Русский цыган Володя Поляков был высокий профессионал: на гитаре играл с детства и рисовал с детства. А тетушке своей, знаменитой цыганской певице Насте Поляковой он аккомпанировал еще в Тифлисе, в молодые годы (на полтора десятка лет был он старше де Сталя). Ну а если француз-автор гитару с балалайкой или Полякова с Тер-Абрамовым спутает, не будем слишком придирчивы: много ли мы сами поймем в хитростях оккупации Парижа, где цыган Поляков участвует в Осеннем салоне, а еврейку (да вдобавок подпольщицу и коммунистку) Дину Верни любимому скульптору Гитлера Арно Брекеру и старику Майолю удается аж из застенков гестапо вызволить (могли ли Ахматова или Сергей Прокофьев кого-нибудь из ни в чем не повинных своих близких откуда ни то вызволить?).

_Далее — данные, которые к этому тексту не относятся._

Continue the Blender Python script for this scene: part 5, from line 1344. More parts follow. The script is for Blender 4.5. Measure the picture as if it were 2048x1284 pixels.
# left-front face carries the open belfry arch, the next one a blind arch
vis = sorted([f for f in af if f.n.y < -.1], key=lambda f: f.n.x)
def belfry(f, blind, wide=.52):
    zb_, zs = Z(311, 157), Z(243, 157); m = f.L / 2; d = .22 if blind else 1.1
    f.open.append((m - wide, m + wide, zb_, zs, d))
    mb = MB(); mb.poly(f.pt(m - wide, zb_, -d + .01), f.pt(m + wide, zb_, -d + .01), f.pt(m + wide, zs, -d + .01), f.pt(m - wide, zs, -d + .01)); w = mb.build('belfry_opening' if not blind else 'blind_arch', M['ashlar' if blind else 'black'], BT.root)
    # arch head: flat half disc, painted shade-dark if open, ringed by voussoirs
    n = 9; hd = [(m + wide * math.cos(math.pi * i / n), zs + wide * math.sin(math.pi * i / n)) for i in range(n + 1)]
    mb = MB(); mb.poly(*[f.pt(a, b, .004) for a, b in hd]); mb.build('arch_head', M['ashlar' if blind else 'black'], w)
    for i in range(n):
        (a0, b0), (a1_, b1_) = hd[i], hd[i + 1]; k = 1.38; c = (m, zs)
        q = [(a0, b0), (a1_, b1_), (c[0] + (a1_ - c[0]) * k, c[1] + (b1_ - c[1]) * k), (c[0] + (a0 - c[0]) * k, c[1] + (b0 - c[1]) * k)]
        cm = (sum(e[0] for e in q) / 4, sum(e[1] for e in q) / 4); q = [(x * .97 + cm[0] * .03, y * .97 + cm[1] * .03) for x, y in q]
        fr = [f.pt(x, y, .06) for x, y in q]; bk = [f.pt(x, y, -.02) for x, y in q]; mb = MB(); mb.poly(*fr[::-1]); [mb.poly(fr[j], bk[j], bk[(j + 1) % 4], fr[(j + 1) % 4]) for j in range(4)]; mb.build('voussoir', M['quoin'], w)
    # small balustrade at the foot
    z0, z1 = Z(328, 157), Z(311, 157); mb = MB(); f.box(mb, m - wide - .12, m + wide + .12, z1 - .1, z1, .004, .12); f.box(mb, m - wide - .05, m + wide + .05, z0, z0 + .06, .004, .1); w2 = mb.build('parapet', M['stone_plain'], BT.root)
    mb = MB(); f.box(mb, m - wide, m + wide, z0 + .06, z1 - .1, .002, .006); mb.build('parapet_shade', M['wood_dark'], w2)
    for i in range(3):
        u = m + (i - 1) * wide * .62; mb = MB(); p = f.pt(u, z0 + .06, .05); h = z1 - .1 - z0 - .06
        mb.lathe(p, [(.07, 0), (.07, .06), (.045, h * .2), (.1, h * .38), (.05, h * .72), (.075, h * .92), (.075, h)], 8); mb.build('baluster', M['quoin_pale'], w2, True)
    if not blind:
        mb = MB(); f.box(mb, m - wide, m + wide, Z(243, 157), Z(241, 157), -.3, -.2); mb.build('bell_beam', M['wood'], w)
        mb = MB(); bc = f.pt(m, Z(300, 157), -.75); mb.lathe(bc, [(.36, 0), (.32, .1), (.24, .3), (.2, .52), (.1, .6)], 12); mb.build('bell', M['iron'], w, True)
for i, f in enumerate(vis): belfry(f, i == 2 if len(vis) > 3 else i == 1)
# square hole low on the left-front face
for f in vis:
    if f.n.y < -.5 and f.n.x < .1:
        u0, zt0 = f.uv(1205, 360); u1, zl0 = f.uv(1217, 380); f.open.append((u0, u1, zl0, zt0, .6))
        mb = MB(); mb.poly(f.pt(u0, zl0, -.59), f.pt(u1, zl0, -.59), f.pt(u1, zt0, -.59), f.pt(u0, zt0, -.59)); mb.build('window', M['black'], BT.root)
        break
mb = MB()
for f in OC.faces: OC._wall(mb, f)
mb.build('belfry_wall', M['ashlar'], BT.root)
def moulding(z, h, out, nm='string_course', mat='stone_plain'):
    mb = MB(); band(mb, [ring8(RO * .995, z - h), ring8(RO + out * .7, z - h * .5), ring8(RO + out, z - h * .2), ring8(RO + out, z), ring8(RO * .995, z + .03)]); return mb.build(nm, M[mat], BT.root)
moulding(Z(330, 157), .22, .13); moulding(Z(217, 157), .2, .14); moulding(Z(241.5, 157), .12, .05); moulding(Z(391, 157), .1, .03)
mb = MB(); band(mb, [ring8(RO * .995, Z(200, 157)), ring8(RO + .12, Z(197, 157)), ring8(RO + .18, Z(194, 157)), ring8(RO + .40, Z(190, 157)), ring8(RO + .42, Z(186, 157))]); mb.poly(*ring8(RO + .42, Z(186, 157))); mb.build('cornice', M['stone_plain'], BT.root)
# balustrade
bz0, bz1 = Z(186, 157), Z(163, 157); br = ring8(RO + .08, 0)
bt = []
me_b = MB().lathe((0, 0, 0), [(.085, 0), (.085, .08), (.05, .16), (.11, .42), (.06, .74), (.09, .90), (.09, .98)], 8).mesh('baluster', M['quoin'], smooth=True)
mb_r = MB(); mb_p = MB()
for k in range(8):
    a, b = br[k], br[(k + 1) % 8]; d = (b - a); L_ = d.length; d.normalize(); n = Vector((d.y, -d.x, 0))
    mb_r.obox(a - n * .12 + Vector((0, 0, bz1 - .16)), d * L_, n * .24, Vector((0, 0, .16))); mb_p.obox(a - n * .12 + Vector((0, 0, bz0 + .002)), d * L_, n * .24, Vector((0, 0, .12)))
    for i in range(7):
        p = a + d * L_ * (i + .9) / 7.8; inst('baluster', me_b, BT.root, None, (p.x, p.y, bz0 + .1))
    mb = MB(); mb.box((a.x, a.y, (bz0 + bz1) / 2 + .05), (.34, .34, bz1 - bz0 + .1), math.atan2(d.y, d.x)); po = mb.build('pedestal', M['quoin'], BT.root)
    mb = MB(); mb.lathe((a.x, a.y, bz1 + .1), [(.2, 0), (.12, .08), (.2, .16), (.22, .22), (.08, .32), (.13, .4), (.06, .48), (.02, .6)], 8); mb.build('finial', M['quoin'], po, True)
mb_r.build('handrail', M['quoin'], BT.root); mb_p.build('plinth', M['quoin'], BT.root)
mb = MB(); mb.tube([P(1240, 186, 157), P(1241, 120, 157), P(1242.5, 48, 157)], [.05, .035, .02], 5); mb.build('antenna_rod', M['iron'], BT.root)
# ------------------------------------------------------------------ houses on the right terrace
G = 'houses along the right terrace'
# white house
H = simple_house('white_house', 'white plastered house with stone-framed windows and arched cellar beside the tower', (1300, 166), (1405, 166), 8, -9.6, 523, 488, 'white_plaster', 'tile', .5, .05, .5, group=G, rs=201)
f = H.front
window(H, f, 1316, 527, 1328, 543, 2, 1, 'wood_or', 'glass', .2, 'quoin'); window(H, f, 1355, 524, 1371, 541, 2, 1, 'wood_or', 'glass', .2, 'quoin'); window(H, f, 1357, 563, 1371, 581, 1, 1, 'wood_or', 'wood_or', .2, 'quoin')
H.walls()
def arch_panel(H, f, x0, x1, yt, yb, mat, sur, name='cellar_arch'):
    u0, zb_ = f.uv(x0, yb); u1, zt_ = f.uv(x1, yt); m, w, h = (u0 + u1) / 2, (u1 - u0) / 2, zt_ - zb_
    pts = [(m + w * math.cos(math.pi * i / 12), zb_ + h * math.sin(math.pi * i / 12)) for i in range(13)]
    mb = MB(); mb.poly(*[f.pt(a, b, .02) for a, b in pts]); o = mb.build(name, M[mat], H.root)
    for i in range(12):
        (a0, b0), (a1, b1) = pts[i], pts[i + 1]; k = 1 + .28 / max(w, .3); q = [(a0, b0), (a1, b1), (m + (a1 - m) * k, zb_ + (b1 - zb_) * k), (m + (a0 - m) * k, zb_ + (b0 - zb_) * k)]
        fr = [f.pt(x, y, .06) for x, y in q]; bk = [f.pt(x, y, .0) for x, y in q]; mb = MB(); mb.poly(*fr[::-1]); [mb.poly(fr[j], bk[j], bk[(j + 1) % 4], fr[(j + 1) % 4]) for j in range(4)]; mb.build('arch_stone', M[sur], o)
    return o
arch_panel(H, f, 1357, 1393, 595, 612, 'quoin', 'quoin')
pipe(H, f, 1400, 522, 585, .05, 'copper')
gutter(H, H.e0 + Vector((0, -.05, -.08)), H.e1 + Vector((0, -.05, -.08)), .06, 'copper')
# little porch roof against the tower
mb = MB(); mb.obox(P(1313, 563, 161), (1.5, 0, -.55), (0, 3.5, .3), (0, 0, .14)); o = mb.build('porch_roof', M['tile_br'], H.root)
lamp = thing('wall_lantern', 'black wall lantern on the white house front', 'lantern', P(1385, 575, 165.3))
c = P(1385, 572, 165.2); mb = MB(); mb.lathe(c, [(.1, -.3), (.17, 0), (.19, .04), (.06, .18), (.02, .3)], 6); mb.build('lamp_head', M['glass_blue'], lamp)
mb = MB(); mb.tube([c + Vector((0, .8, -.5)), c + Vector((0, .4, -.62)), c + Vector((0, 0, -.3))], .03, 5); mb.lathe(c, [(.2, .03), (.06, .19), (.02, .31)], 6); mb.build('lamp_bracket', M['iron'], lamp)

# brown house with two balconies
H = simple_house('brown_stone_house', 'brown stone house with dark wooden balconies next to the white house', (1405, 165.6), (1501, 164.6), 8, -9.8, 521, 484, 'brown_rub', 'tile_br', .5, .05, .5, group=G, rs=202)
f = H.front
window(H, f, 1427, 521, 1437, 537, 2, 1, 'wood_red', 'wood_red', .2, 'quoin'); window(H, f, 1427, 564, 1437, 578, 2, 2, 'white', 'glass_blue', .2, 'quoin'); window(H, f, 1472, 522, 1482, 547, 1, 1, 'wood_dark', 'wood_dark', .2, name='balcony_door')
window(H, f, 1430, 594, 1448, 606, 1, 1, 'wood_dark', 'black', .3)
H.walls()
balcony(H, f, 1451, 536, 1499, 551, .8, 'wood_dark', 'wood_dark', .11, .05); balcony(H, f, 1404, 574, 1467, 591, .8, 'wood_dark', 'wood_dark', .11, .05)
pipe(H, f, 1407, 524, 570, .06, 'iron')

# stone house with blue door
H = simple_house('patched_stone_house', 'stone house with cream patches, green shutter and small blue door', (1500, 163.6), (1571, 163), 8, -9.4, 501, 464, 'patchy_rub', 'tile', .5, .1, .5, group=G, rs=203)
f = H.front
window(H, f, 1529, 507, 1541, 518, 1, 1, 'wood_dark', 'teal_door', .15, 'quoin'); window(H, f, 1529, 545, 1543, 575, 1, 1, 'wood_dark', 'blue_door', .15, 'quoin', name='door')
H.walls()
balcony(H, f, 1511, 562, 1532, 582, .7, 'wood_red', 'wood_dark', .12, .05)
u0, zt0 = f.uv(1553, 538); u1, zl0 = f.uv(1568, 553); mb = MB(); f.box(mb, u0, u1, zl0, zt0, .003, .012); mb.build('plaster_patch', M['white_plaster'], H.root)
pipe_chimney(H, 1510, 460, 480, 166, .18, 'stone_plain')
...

Однако вернемся к устроителю вечеринок Жану Борэ, который был не только друг художников, гостеприимный хозяин и щедрый работодатель. Он слыл также тончайшим критиком и толкователем произведений новейшего искусства. С ним считались даже такие знатоки, истинные лоцманы галерейных морей и заводей, как сама Жанна Бюше. К его мнению прислушивались, с ним считались. И вот оказалось, что он еще с 1944 года присматривается к работам Никола де Сталя, наблюдает за его эволюцией и готов с ним познакомиться. Однако на первое приглашение Борэ посетить его журфикс на рю д'Артуа Николя де Сталь не отозвался. И дело не в том, что он был настолько занят по вечерам, чтобы не выбрать время для визита. И не в том, чтобы душа его не жаждала признания. Просто он опасался, что Борэ еще не осознал, какого человека он зовет на светскую вечеринку. Не осознал, что имеет дело с гением… И Борэ понял знак, он был душевед и уже имел дела с художниками. Он написал новое письмо де Сталю, где не только дал понять, что он осознал, но и то, что он многого ждет именно от него, от де Сталя. Он очень постарался в этом письме, как он сам сам скромно пошутил, блеснуть своей «литературой» (среди русских издателей все более или менее внятно написанное называют нынче «стишками»), найдя трогательное сравнение для «пастозной» живописи де Сталя (он, если помните, сравнил ее с любимою детьми зубной пастой).
Собственно, и январское (отправленное еще до персональной выставки де Сталя у Жанны Бюше) письмо Борэ не могло не льстить молодому художнику:
«Я уверен, что вы откроете вселенную и это не может мне не понравиться… В конечном счете я ищу в живописи выразительные формы, составляющие то, что не укладывается в пространстве. Я пишу вам, потому встретился с Ланским, который признает у вас наличие этого важнейшего качества созидания (или композиции). Смог ли бы я, не причинив вам неудобства, зайти к вам как-нибудь поутру, чтобы с большей углубленностью, чем раньше, изучить ваши работы».